Remembering as many songs as he does is unusual, Miller admits, but it’s a gift he was born with.
“I remember everything I ever heard, and my dad was the same way,” sort of the aural equivalent of a photographic memory, he said. “I remember TV theme songs, all the songs I’ve heard on the radio, everything. My dad used to do Yiddish theater, because he could remember all the words.
“As a child, I would not have thought that was anything special, but it has turned out to be my living.”
With all those songs in his memory, it’s easy to tailor a performance to a specific audience.
“I’m going to be in La Salle, Ill., in April, and they have the old Illinois-Michigan Canal that runs through that area,” he said. “I have a lot of songs about canals in my head, so I will be able to work that into the program.”
He enjoys learning the history of places where he travels.
“After I go somewhere, I want them to say when I leave, ‘He knows more about local history than we do,’?” he said.
Like many performers, “I’m not much without an audience,” Miller acknowledged.
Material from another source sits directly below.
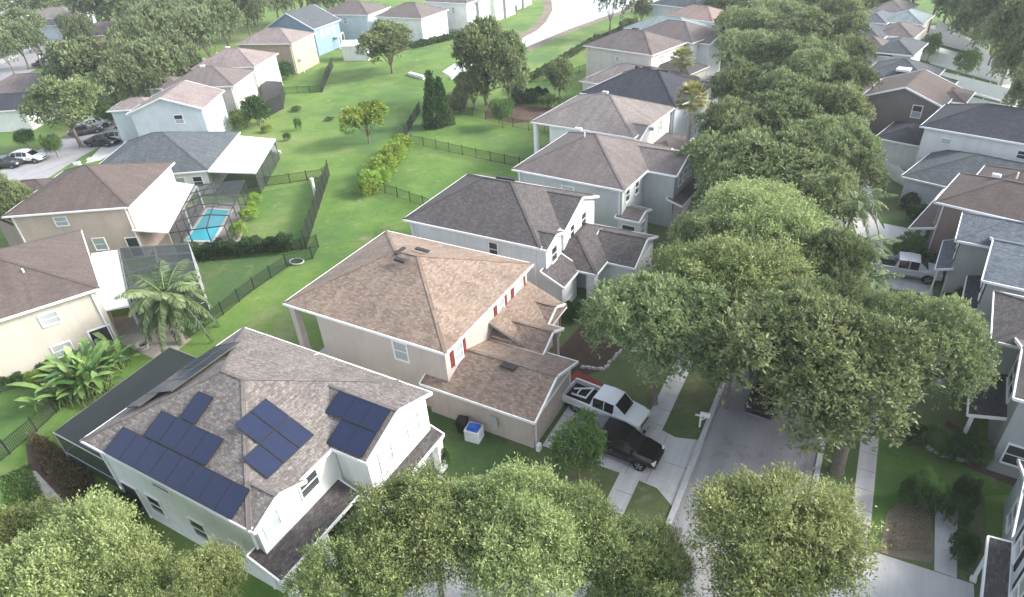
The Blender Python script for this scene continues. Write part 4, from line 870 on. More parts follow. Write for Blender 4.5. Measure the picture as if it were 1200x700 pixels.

“I could practice every day in front of my cats and not improve a lot. But when I do something in front of a group of people, that’s when I’m at my best, because I can tell how they’re feeling about what I’m doing. Sometimes they sing along, sometimes they get so emotional they forget to clap when I’m done. That’s a real compliment.”
Nearly always after a show, there’s a line of people waiting to tell Miller about songs they know or versions they learned that are different from his.
“That’s really what folk music is, it’s all the ways that people learn the same song or use the same melody, and the way it changes with time,” he said.
Once in a while, a melody comes into his head and gets stuck there because he can’t figure out where it came from.
“A couple of months ago that happened, and it burned like a hole in my pocket,” Miller said. “It plagued me. I couldn’t place it.”
He called his brother — who doesn’t share his memory capability for music — “and I said, ‘I’ll sing it, and you can tell me what it is.’ He said, ‘Why are you bothering me?’?”
Many times, the history of a melody is astounding.
For example, Miller said, “The Streets of Laredo,” considered by many a pure Texas folk song, actually got there somehow from Maine, where the tune — with different words — was called “Nora McShane.” Someone took the melody away from Maine to Texas and fitted new words to it. How it got to Maine in the first place is a story for another day.
That kind of sleuthing helps make Miller’s passion for folk songs unending and soul-satisfying.
“I’ll never be famous,” he said. “But I love what I do, and I love coming back to northern Douglas County to my spot in the country and my nine cats and 10 chickens. I like my privacy.
“I came to this late — I was in my 30s before I realized I could do as a job,” Miller said. “I don’t make a killing, but I do make a living — I’m a professional, which means I pay taxes.
“And it’s a privilege to do this work.”